Spectroscopy Lab Suite

Explore the relationship between the energy levels in materials and the
spectrum of the emitted light. This package contains four different
programs, each corresponding to an entirely different physical situation,
the only similarity being that in each case the spectrum of emitted light is
presented.

The Gas Lamps module presents the relationship between the discrete energy
levels in a gas and the spectrum of the light emitted by a gas discharge
tube. Choose from a given set of gases or construct the spectrum of a
hypothetical gas. Next, create an energy level diagram for the gas which
would result in the given spectrum.

The LED module extends the idea of the spectrum of the emitted light to from
gas discharge tubes, which have a discrete spectrum resulting from a
discrete set of allowed energy levels, to the continuous spectrum of an LED
which result from an energy band. Observe the relationship between the
energy band gap of an LED and the spectrum of the emitted light for a range
of different LEDs.

The Luminescence module is useful in learning about various luminescence
phenomena. The Fluorescence program explains the working principle of
fluorescent light sources. Adjust the energy of the excited and metastable
state, as well as the energy of the input light. The program displays the
energy of the emitted light. Use the program to understand the relationship
between the emitted light and the energy level in the fluorescing material.

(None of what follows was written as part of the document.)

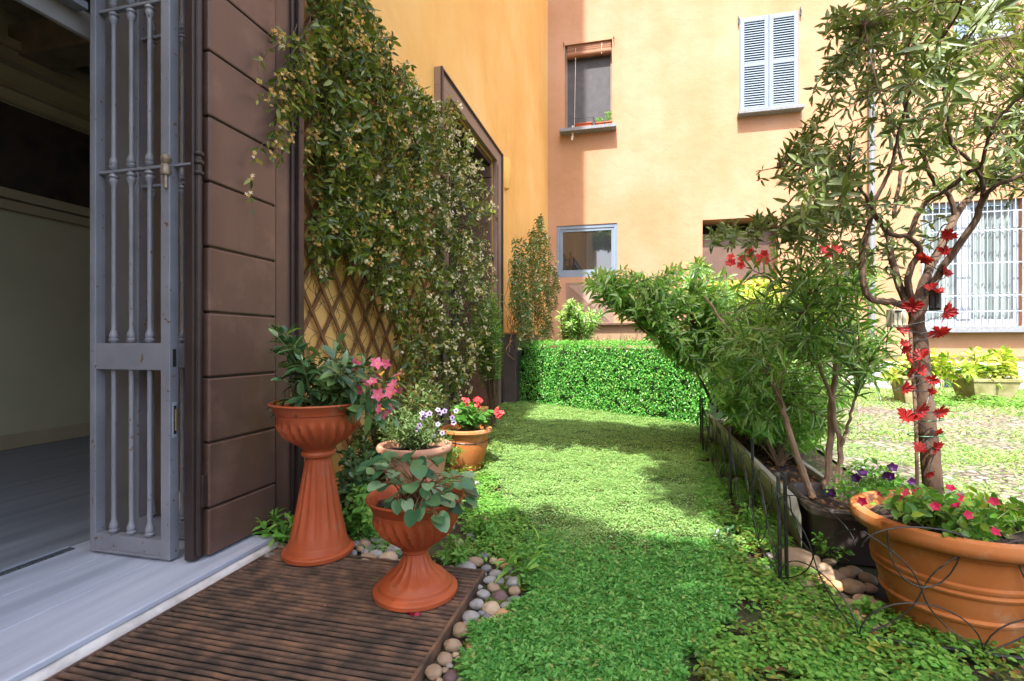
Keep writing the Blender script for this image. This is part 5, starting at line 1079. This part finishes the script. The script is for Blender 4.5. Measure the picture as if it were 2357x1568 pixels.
tag(cover("lawn_cover", M['lf_lawn'], 52000, (-1.6, 1.0, 1.6, 4.8), lawn_h, .009, .016, .6, .5, hgt=(.0, .026), dens=bare, patch=midd, cl=2, cr=.01, flat=.7), kind="stuff")
tag(cover("lawn_cover", M['lf_lawn'], 46000, (-2.0, 1.0, 3.8, 8.0), lawn_h, .012, .022, .55, .6, hgt=(.0, .02), patch=farr, cl=2, cr=.012, flat=.7), kind="stuff")
def gh(x, y): return gz(x, y) - .006 + .012 * mnoise.noise((x * 2.1, y * 2.1, 3))
RW = [(G(*p).x, G(*p).y) for p in [(1520,1690),(1570,1450),(1625,1350),(1625,1250),(1600,1130),(1600,1040),(1660,1020),(1700,1080),(1780,1180),(1830,1290),(1980,1440),(2060,1390),(2360,1380),(2900,1430),(3100,1690)]]
cl_ = lambda x, y: .46 + 1.4 * fld((x, y), 4.2, 5)
cover("ground_weeds", M['lf_weed'], 9500, (.2, 2.6, .95, 5.2), gh, .016, .030, .62, .35, hgt=(.005, .05), dens=cl_, patch=lambda X, Y: inpoly_np(X, Y, RW), cl=4, cr=.012, tmpl=FINE, flat=.5)
cover("ground_weeds", M['lf_jas'], 600, (.2, 1.9, .95, 3.2), gh, .022, .038, .5, .4, hgt=(.01, .06), dens=lambda x, y: .2 + 1.2 * fld((x, y), 4.1, 15), patch=lambda X, Y: inpoly_np(X, Y, RW), cl=4, cr=.012, tmpl=FINE)
LF = [(G(*p).x, G(*p).y) for p in [(760,1250),(800,1150),(900,1090),(1060,1090),(1120,1040),(1150,1130),(1205,1190),(1240,1250),(1220,1300),(1195,1290),(1130,1290),(1040,1290),(940,1290)]]
cover("ground_weeds", M['lf_weed'], 4200, (-1.6, -.2, 1.9, 4.2), gh, .014, .028, .6, .4, hgt=(.005, .045), dens=lambda x, y: .35 + 1.0 * fld((x, y), 3.6, 25), patch=lambda X, Y: inpoly_np(X, Y, LF), cl=4, cr=.012, tmpl=FINE, flat=.5)
EL = [(G(*p).x, G(*p).y) for p in [(1190,1290),(1225,1290),(1215,1400),(1150,1500),(1080,1690),(1000,1690),(1060,1500),(1110,1400)]]
cover("moss", pm("moss_green", [(.07, .12, .015), (.14, .20, .03)], 40, .9), 5000, (-.65, -.1, .95, 2.1), gh, .006, .012, .7, .8, hgt=(.0, .008), dens=lambda x, y: .3 + 1.3 * fld((x, y), 7, 31), patch=lambda X, Y: inpoly_np(X, Y, EL), cl=3, cr=.006)
WB = lambda X, Y: (X > -1.95) & (X < -1.0) & (Y > 2.3) & (Y < 7) & (X < -1.0 - .10 * (Y - 3))
cover("ground_weeds", M['lf_jas'], 1500, (-1.95, -.95, 2.3, 7), gh, .02, .04, .5, .5, hgt=(.01, .07), dens=lambda x, y: .4 + .9 * fld((x, y), 3, 41), patch=WB, cl=4, cr=.015, tmpl=FINE)
# fallen leaves and litter
def litter(n, patch, region, s0, s1): return cover("fallen_leaves", M['dead'], n, region, lambda x, y: gh(x, y) + .012, s0, s1, .45, .4, hgt=(.0, .015), patch=patch, cl=1, cr=.0, flat=1.2, tmpl=FINE)
litter(1100, lambda X, Y: inpoly_np(X, Y, RW), (.2, 2.6, .95, 5.2), .02, .045)
litter(210, lambda X, Y: lp(X, Y) & (Y < 3.6), (-1.4, .9, 1.2, 3.6), .015, .03)
litter(160, lambda X, Y: inpoly_np(X, Y, LF), (-1.6, -.2, 1.9, 4.2), .015, .035)
cover("fallen_leaves", M['dead'], 260, (.82, 1.06, 3.06, 5.4), lambda x, y: .19, .02, .05, .4, .3, hgt=(.0, .02), patch=lambda X, Y: X > 0, cl=1, cr=0, flat=1, tmpl=FINE)
cover("fallen_leaves", M['dead'], 90, (.86, 1.3, 2.58, 2.93), lambda x, y: .20, .02, .04, .4, .3, hgt=(.0, .02), patch=lambda X, Y: X > 0, cl=1, cr=0, flat=1, tmpl=FINE)
cover("fallen_petals", M['pink'], 7, (-1.5, -.6, 1.4, 3.2), lambda x, y: .03, .012, .022, .8, .2, hgt=(.0, .003), patch=lambda X, Y: X > -9, cl=1, cr=0, flat=.8)
ls = LS(); p = G(947, 1418, .02)
for _ in range(9): ls.add(p + Vector((rnd.uniform(-.018, .018), rnd.uniform(-.012, .012), rnd.uniform(.002, .012))), rv() + Vector((0, 0, .3)), rv() + Vector((0, 0, 1)), .022, .018)
tag(ls.build("fallen_flower", M['crimson'], None, KITE), "crumpled crimson flower fallen on the grate before the short urn", "flower")
# courtyard grass
cy = lambda X, Y: (X > 1.7) & (Y > 2.5) & (Y < YF - .1)
cover("courtyard_grass", M['lf_lawn'], 15000, (1.7, 9, 5.5, YF - .1), lambda x, y: gh(x, y) + .02, .03, .075, .22, 1.5, hgt=(0, .01), dens=lambda x, y: max(0, (.25 + .55 * smooth(7.6, 9.0, y)) + .9 * fld((x, y), 1.1, 51)), patch=cy, cl=3, cr=.03)
cover("courtyard_grass", M['lf_lawn'], 11000, (1.7, 6, 2.6, 6), lambda x, y: gh(x, y) + .02, .015, .04, .3, 1.2, hgt=(0, .008), dens=lambda x, y: max(0, .22 + 1.1 * fld((x, y), 1.5, 61)), patch=cy, cl=3, cr=.02)
cover("ground_weeds", M['lf_weed'], 900, (4.2, 7.2, 8.4, 9.6), lambda x, y: gh(x, y) + .02, .03, .06, .6, .6, hgt=(.0, .14), dens=lambda x, y: .5 + fld((x, y), 2, 71), patch=cy, cl=4, cr=.03, tmpl=FINE)

# ================================================================== SHADE TREE (crown above and behind the viewer, trunk out of the picture)
sh_ = thing("courtyard_tree", "broad leafy courtyard tree whose crown shades parts of the lawn", "tree", (-.6, -2.6, 0)); mb = MB(); ls = LS()
back = Vector((-SD.x, -SD.y, -SD.z)) / (-SD.z)
fork = Vector((-.5, -2.5, 4.2)); mb.tube(wob([Vector((-.6, -2.6, -.1)), Vector((-.55, -2.55, 2)), fork], 5, .01), [.2 - .008 * i for i in range(11)], 12)
for (gx_, gy_, rx, ry, h, n) in ((-.75, 5.35, 1.05, .62, 6.6, 1500), (.35, 5.0, .75, .5, 6.5, 900), (-1.6, 5.5, .7, .5, 6.7, 700), (.62, 3.75, .5, .95, 6.0, 850), (-.50, 2.35, .42, .45, 6.2, 520), (-1.25, 2.35, .45, .45, 6.3, 420), (.15, 2.1, .6, .42, 6.0, 620), (-2.3, 1.5, 1.2, 1.2, 6.3, 2600), (-.7, 1.2, 1.2, 1.0, 6.4, 2400), (1.0, 1.3, 1.1, 1.0, 6.2, 2300), (1.9, 1.9, .8, .8, 6.0, 1400), (-2.6, 2.6, .8, .7, 6.2, 900)):
    c = Vector((gx_, gy_, 0)) + back * h
    for _ in range(n):
        while True:
            a = rv()
            if a.length < 1: break
        p = c + Vector((a.x * rx, a.y * ry, a.z * .55)); ls.add(p, rv(), rv(.7) + Vector((0, 0, 1)), .16, .11)
hub = [Vector((x, y, 0)) + back * h for x, y, h in ((.62, 2.2, 5.2), (.75, 3.75, 6.0), (.4, 5.0, 6.5), (-.75, 5.35, 6.6), (-1.6, 5.5, 6.7))]
stems_of(mb, wob([fork] + hub, 4, .02), .09, .02, 8); stems_of(mb, wob([fork, Vector((-.5, 2.25, 0)) + back * 6.2, Vector((-1.25, 2.3, 0)) + back * 6.3], 4, .02), .06, .02, 7)
mb.build("trunk", M['bark'], sh_, True); ls.build("crown", M['lf_laurel'], sh_, KITE, .1)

Use the Infrared Detector program to study the principle of the infrared
detector card which is commonly used by TV repair persons to determine
whether the remote control works. Observe that for an IR detector card to
work the electrons have to be pumped up to an intermediate energy level
where they gain additional energy from the IR light before loosing all the
energy to visible light.

The Phosphorescence program is used to understand the mechanism of
phosphorescence and the related electronic transitions. In this program the
user exposes a toothbrush of phosphorescent material to light causing the
electrons to go into an excited state. The toothbrush is then immersed in
liquid nitrogen, which causes the electrons to drop into a metastable state.
Next, the user exposes this toothbrush to a heat lamp. By adjusting the
temperature of the heat lamp, the user can provide sufficient energy to
cause the transition from the metastable to the excited state, from where
the electrons drop back to the ground state emitting light, which is
phosphorescence.

The Lasers module enables the user to understand how lasers work. This
program simulate two different lasers: ruby laser and helium-neon laser. In
either case the user can explore the relationship between spectrum of light
emitted by the laser and the

In the Ruby Laser program the user adjusts the excited and metastable state
energies of the material and turns on the energizing source. If the energy
of the source is greater than that of the excited state a transition appears
from the ground to the excited state. If not, the user receives a message to
increase the energy of the input light and/or decrease the energy of the
excited state. The program then displays the transition to the excited
state, the non-radiative transition to the metastable and finally the
transition from the metastable to the ground state which causes the lasing
action.

In the Helium-Neon Laser program, the user adjusts the various energy levels
in the energy level diagram for the helium and neon atoms. Next the user
provides the energy from the input source which causes a transition to the
excited state of helium. The motion of the helium and neon atoms and their
consequent collision causes a transmission of this energy to the neon atoms.
This causes a transition within the neon which is responsible for the lasing
action.

The correct spectra of both the ruby and helium-neon lasers are displayed in
the respective modes, and the user can adjust the various energy levels in
each case to obtain the desired spectrum.

Thus, in general, this software package is invaluable in understanding the
relationship between energy levels and the spectrum of emitted light in a
variety of different situations.